Approval is anticipated in the second half of 2024, marking the culmination of three years of development work.

“The major ticket items were trying to resolve liquidity in an illiquid asset class,” Leach says of the development process. “Owning private companies is about as illiquid as you can get.

“The second was around valuation; so how you come up with a process and a mechanism that allows you to value illiquid asset classes at the right frequency, and with the right robustness, to be able to deliver a net asset value at the fund that everyone can have comfort around.”

 

Meanwhile at Aviva Investors, the asset manager launched to the UK institutional and wealth market its second LTAF in March, by converting its Climate Transition Real Asset Fund to sit under the LTAF regime.

This comes after the launch of its Real Estate Active LTAF in May 2023.

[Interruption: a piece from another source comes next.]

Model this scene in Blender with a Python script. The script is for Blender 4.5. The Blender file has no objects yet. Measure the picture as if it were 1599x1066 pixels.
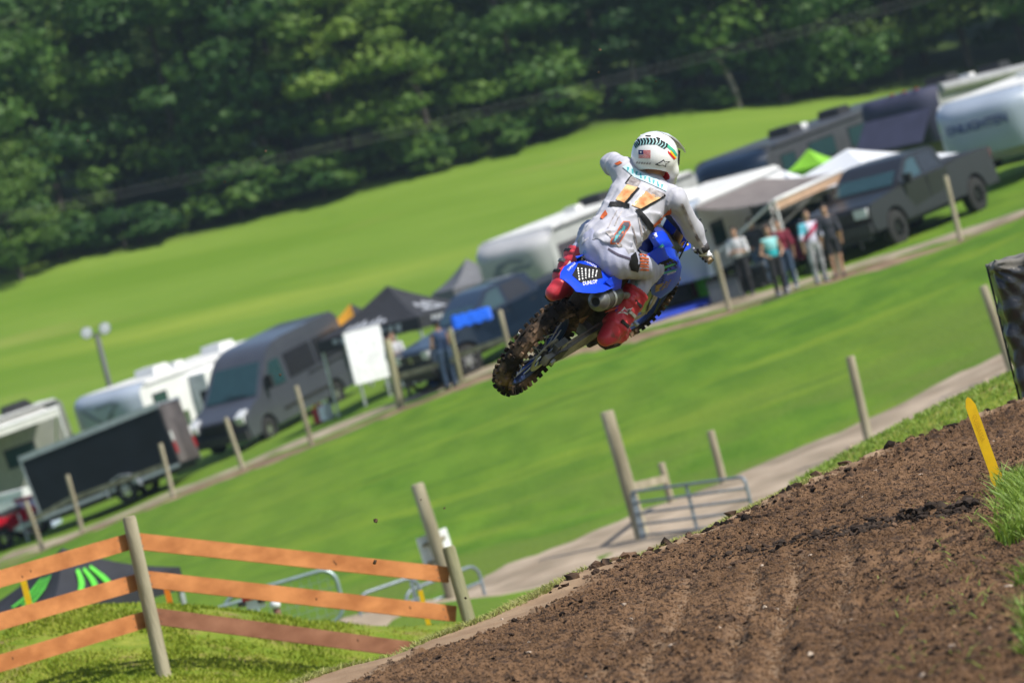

“As part of developing our first LTAF, that process involved spending a lot of time considering the challenges that pension funds face, and how the fund would need to fit around those factors,” says Mark Meiklejon, head of real asset investment specialists at Aviva Investors.

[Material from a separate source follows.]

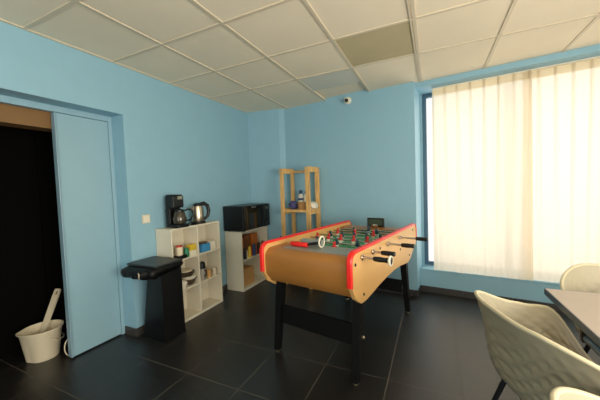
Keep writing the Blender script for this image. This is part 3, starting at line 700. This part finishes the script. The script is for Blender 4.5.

“It meant spending time looking at things such as how to manage cash holdings, valuation and dealing frequency, and managing money in and money out.

“We also needed to think about how to go about covering drawdown profiles, the liquidity management required as part of that, as well as the types of assets being invested in, so the fund can offer diversification, performance, but also efficient drawdowns.

“For younger DC schemes especially, those things also need to be thought about alongside the desire to capture an illiquidity premium and how to do that while still catering to liquidity requirements.”